• _Goal_:
Within the records below, reproduce without change the lines from the line that has "finishes the script." through the line that has "bm, M['led'], kp)", and only those.

• _The data_:
* * *
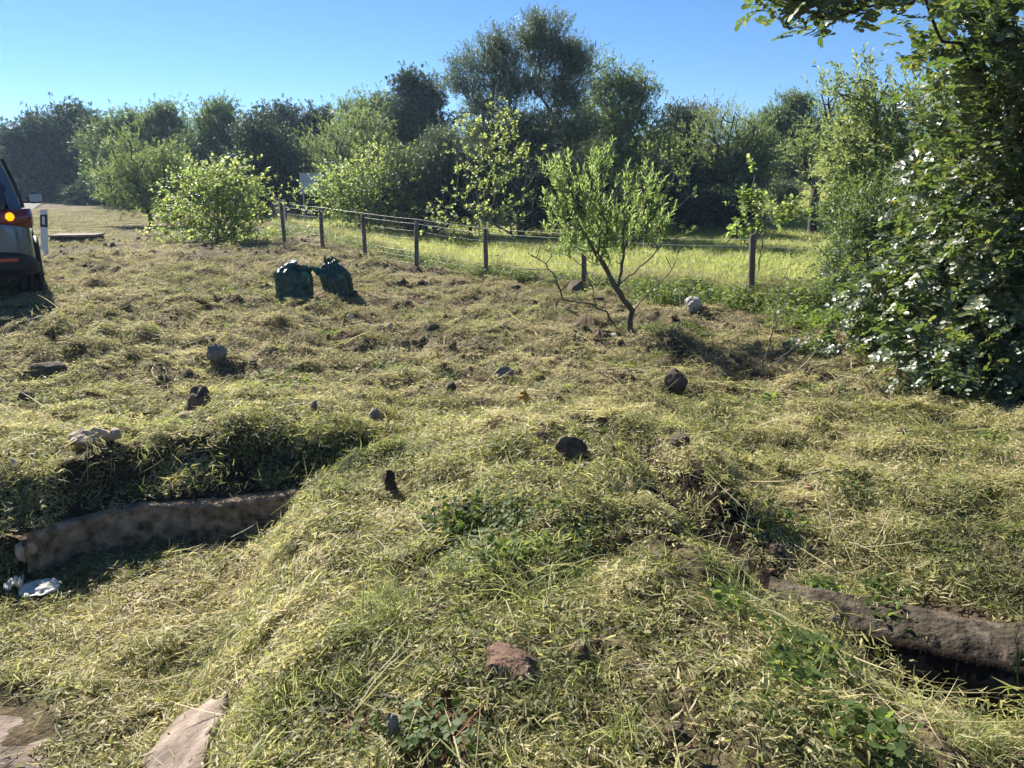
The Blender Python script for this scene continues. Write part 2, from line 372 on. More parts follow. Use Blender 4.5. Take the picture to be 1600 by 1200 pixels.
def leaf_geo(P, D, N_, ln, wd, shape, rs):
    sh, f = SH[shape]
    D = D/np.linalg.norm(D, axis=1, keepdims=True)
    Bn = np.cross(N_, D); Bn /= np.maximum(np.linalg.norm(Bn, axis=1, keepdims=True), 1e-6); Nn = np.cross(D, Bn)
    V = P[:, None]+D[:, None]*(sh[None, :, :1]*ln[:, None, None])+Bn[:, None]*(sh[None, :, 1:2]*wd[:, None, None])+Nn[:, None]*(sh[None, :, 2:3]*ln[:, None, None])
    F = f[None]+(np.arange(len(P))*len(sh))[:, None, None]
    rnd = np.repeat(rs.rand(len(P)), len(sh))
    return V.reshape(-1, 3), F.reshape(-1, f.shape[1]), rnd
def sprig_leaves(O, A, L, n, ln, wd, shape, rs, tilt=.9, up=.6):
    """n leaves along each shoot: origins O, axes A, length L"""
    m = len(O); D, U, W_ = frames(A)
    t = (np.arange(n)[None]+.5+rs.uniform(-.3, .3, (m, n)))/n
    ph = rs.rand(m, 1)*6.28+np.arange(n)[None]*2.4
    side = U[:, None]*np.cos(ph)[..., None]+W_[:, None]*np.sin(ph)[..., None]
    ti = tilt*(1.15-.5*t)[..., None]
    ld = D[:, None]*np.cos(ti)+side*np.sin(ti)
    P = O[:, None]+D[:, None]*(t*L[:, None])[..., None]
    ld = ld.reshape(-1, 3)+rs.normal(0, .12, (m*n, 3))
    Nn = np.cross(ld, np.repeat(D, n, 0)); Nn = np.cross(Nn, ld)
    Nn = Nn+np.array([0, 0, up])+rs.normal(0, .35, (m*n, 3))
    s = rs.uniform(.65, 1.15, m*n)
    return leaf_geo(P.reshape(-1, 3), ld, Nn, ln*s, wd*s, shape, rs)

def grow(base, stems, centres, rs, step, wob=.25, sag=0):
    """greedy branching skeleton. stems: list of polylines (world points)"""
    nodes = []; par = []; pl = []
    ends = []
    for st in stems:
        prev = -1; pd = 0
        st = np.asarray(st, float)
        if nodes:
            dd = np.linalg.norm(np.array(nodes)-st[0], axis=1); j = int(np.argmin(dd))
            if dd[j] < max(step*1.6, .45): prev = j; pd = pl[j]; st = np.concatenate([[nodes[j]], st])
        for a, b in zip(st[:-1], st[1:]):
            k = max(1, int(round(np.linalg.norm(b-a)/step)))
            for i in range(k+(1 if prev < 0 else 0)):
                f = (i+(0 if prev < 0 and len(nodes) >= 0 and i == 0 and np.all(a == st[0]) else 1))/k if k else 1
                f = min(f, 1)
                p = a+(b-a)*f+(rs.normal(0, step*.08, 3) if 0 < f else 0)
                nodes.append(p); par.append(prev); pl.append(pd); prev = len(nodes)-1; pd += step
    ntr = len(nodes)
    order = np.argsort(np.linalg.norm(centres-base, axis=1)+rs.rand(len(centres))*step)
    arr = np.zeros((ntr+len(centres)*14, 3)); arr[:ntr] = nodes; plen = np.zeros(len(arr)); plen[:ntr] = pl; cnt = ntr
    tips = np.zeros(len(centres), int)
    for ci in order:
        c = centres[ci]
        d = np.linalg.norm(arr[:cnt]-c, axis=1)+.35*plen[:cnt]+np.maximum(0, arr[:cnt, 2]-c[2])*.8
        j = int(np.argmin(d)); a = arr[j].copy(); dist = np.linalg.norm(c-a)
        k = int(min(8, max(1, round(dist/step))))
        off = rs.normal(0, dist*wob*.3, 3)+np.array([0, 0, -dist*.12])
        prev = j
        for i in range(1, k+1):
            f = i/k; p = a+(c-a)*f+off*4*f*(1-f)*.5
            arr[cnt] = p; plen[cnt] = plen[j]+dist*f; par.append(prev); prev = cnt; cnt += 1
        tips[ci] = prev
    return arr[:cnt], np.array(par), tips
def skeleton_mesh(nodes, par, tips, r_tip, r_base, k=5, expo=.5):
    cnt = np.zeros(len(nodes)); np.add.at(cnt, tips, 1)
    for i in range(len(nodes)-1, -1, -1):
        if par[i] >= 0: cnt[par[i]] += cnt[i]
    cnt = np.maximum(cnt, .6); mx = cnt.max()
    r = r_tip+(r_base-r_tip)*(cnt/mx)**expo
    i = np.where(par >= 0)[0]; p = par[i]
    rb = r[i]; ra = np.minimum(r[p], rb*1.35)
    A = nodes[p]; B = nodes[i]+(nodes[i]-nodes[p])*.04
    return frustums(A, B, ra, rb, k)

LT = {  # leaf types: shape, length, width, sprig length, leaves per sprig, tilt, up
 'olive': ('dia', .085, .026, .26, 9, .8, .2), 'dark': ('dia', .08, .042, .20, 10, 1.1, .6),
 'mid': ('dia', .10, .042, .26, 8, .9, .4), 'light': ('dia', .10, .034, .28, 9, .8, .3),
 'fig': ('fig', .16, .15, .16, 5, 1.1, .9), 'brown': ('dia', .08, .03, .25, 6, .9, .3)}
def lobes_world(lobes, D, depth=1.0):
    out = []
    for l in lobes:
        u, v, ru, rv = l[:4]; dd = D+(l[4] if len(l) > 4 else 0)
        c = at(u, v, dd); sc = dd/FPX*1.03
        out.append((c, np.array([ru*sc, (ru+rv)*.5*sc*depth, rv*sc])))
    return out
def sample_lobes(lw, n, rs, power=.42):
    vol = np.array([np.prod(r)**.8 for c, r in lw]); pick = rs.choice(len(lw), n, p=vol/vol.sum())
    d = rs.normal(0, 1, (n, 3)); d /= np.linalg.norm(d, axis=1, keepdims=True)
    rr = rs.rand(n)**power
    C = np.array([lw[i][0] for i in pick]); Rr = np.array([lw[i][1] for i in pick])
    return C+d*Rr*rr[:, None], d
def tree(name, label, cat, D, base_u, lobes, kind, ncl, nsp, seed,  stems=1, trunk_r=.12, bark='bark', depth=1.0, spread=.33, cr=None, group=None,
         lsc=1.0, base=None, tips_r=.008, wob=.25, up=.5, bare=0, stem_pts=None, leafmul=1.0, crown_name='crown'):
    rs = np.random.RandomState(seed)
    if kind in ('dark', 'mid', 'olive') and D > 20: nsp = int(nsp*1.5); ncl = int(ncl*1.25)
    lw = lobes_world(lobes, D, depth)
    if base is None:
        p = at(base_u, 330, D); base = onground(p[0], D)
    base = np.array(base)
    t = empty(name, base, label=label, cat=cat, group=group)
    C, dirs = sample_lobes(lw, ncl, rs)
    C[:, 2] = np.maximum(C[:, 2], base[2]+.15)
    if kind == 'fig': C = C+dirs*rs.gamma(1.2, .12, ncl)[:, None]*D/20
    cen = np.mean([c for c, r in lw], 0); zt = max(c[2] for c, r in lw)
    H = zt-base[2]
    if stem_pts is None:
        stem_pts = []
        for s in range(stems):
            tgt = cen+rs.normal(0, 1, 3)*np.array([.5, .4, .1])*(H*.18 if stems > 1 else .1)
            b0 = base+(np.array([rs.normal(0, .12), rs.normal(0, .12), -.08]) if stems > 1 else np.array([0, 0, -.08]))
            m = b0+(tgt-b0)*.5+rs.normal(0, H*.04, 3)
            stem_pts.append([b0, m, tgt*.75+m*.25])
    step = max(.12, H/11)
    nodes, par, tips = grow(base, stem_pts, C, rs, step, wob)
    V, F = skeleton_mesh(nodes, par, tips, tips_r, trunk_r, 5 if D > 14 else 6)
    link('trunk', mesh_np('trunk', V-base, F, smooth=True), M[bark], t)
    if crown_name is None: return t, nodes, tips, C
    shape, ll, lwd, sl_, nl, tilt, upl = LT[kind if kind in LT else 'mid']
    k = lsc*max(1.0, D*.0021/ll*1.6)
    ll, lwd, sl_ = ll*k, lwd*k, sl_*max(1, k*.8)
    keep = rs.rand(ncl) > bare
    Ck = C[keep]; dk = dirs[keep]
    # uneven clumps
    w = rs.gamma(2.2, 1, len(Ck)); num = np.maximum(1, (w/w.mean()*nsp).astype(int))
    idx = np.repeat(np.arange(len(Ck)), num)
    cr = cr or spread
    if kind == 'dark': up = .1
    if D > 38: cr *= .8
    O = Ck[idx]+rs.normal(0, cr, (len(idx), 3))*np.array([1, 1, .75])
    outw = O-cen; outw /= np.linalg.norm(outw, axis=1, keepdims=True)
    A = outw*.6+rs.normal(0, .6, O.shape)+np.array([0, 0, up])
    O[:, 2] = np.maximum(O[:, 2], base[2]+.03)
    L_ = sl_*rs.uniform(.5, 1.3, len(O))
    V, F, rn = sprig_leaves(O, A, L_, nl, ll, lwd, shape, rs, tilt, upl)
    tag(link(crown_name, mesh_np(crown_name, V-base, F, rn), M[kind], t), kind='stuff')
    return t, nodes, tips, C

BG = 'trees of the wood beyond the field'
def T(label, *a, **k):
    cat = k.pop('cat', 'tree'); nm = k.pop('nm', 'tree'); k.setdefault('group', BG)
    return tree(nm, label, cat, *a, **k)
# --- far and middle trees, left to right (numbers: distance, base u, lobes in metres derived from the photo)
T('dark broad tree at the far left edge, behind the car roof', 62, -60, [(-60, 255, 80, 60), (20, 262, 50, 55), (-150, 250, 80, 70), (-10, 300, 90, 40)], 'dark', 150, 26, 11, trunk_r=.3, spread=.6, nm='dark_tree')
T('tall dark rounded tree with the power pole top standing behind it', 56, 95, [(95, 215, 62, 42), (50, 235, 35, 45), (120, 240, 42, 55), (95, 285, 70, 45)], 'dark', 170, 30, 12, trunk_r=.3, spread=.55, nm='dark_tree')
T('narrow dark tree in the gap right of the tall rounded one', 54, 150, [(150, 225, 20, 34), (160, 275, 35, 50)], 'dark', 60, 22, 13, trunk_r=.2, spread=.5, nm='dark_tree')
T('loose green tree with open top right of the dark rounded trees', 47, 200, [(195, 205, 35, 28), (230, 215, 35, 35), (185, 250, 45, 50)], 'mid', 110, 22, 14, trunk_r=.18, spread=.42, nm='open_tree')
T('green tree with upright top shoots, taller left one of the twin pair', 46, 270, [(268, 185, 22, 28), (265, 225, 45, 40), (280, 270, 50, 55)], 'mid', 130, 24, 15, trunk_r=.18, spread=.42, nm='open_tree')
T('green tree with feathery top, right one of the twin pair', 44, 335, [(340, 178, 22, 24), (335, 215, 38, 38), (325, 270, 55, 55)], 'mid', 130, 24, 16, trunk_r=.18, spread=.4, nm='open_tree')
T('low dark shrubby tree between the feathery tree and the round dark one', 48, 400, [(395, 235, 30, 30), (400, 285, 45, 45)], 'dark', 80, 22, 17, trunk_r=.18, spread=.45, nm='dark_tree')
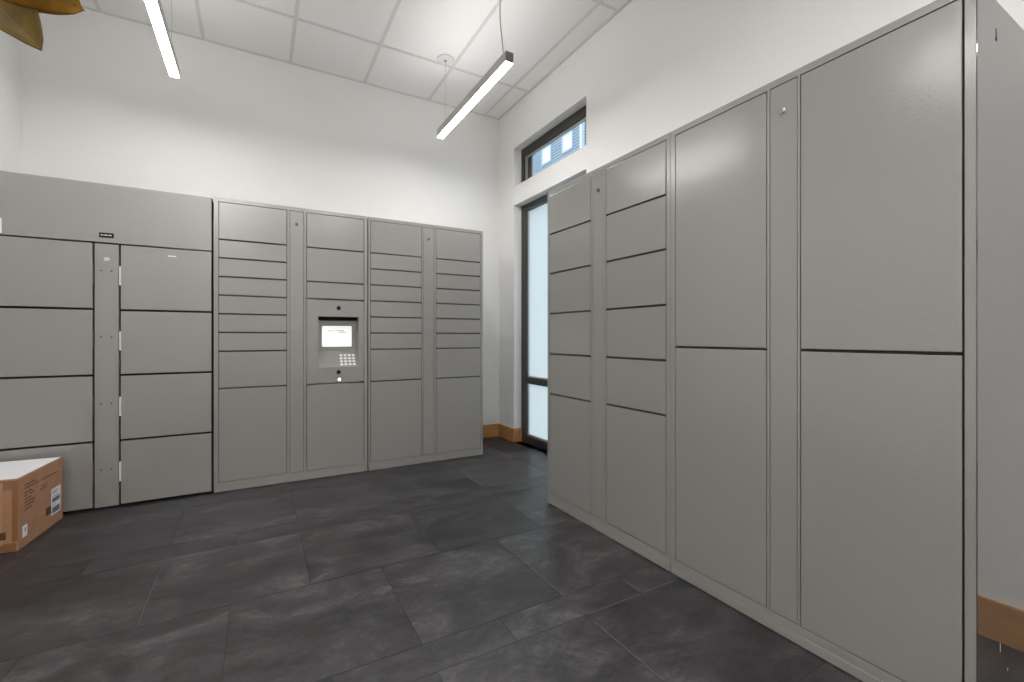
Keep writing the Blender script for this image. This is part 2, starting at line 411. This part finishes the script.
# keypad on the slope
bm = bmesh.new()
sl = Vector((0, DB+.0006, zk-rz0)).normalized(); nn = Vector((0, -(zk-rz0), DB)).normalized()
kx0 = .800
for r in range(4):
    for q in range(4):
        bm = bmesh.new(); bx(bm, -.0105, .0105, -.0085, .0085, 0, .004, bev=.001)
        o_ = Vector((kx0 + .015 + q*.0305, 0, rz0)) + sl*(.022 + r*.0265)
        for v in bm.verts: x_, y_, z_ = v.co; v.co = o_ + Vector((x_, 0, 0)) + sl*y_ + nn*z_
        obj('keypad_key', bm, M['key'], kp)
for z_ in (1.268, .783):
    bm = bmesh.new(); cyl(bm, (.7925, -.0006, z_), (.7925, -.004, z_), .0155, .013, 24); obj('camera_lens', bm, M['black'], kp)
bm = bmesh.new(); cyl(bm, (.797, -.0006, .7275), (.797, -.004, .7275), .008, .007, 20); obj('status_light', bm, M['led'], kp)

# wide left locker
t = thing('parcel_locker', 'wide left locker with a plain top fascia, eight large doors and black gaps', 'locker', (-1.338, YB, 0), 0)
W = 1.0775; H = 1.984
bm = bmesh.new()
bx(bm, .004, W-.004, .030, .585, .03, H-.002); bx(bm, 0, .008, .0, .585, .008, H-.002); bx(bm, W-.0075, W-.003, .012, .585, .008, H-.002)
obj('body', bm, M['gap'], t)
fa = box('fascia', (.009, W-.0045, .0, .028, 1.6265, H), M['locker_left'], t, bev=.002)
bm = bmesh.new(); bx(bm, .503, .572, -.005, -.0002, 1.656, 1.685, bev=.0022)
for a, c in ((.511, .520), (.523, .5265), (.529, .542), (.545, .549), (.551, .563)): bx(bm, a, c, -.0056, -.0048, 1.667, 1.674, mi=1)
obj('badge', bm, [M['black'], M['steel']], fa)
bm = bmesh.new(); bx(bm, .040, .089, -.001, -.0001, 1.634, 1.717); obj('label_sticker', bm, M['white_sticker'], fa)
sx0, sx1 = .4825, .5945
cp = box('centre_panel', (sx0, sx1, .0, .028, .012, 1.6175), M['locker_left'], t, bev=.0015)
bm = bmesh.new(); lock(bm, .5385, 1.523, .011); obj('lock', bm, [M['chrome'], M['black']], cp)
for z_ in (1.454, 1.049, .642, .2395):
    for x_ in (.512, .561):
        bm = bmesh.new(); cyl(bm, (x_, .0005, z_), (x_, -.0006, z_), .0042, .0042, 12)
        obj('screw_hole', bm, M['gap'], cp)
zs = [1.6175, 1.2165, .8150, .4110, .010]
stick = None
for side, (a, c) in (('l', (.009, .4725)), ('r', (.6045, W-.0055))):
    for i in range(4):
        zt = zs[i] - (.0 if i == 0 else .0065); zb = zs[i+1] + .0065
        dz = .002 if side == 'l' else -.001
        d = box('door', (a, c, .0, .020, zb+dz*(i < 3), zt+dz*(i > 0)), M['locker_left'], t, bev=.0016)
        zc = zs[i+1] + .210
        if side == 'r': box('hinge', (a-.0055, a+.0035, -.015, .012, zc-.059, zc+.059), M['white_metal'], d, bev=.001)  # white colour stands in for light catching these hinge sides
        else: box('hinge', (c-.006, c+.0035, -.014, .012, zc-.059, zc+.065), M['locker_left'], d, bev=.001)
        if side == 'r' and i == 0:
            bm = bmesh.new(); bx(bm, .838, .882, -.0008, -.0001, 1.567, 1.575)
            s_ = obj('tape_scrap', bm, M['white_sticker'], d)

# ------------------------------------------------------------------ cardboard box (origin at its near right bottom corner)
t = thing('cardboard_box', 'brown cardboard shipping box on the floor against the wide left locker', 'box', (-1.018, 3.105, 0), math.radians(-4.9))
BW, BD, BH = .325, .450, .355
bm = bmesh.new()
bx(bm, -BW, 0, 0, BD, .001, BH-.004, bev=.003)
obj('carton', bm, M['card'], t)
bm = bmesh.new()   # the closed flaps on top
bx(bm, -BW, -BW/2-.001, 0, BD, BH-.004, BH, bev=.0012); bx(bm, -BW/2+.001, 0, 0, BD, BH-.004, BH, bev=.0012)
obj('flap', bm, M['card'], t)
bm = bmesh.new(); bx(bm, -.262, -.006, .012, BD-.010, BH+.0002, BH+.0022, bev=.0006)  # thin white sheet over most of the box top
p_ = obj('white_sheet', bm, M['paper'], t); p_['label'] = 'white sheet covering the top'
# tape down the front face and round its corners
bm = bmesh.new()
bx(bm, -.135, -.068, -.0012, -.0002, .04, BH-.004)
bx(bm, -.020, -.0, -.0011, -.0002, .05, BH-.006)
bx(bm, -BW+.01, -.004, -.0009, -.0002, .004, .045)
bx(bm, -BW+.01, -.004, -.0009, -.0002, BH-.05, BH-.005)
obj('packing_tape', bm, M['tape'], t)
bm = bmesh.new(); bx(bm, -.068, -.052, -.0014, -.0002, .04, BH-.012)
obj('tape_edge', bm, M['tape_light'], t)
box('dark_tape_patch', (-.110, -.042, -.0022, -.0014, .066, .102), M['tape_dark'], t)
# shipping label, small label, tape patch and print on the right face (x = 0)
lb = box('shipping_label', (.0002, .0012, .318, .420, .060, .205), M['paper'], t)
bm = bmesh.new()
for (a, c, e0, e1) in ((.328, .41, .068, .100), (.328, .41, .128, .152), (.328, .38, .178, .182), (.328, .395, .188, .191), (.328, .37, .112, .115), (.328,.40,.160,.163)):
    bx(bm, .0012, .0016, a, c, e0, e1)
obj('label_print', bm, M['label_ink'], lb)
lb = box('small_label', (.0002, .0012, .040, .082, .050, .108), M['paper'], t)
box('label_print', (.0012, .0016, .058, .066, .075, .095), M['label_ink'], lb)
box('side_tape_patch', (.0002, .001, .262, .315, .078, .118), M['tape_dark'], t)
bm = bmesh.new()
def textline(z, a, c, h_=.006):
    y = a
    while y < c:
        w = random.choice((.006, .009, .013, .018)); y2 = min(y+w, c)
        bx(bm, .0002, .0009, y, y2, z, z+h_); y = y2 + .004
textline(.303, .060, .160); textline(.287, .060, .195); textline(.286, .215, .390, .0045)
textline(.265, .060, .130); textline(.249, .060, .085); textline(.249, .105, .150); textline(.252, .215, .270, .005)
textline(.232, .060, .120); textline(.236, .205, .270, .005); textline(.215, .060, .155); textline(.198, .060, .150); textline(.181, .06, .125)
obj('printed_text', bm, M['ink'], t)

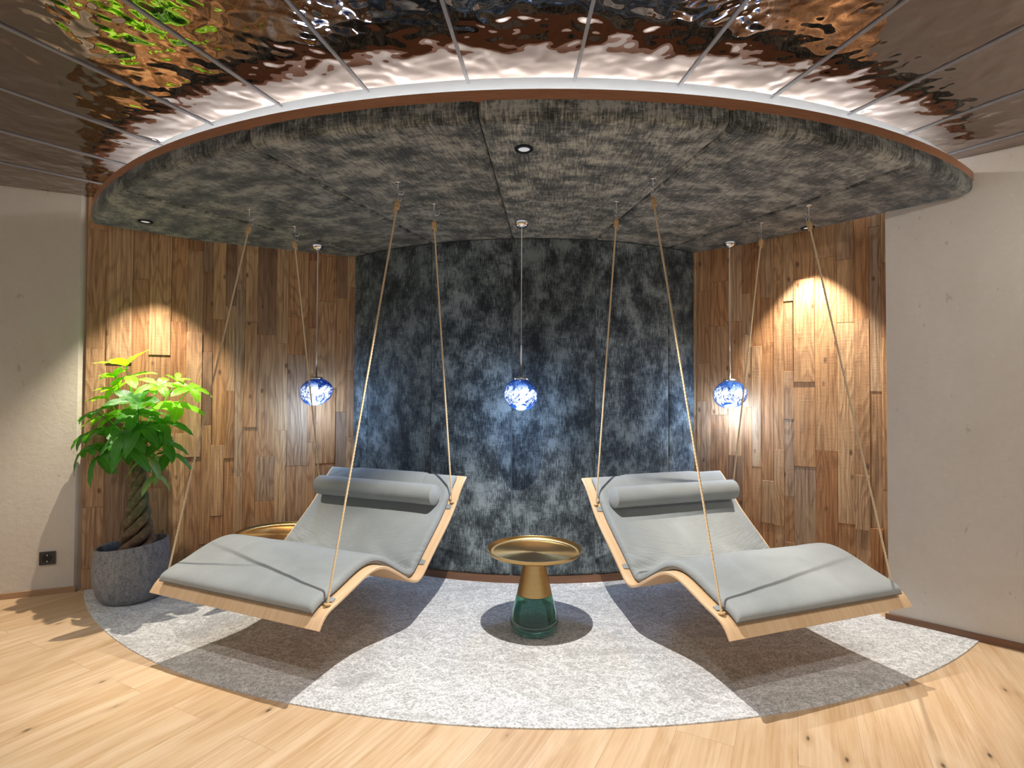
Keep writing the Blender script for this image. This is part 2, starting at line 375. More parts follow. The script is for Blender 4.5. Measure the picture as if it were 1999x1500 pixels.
* * *
• _Expected output_:
Keep writing the Blender script for this image. This is part 2, starting at line 411. This part finishes the script.
# keypad on the slope
bm = bmesh.new()
sl = Vector((0, DB+.0006, zk-rz0)).normalized(); nn = Vector((0, -(zk-rz0), DB)).normalized()
kx0 = .800
for r in range(4):
    for q in range(4):
        bm = bmesh.new(); bx(bm, -.0105, .0105, -.0085, .0085, 0, .004, bev=.001)
        o_ = Vector((kx0 + .015 + q*.0305, 0, rz0)) + sl*(.022 + r*.0265)
        for v in bm.verts: x_, y_, z_ = v.co; v.co = o_ + Vector((x_, 0, 0)) + sl*y_ + nn*z_
        obj('keypad_key', bm, M['key'], kp)
for z_ in (1.268, .783):
    bm = bmesh.new(); cyl(bm, (.7925, -.0006, z_), (.7925, -.004, z_), .0155, .013, 24); obj('camera_lens', bm, M['black'], kp)
bm = bmesh.new(); cyl(bm, (.797, -.0006, .7275), (.797, -.004, .7275), .008, .007, 20); obj('status_light', bm, M['led'], kp)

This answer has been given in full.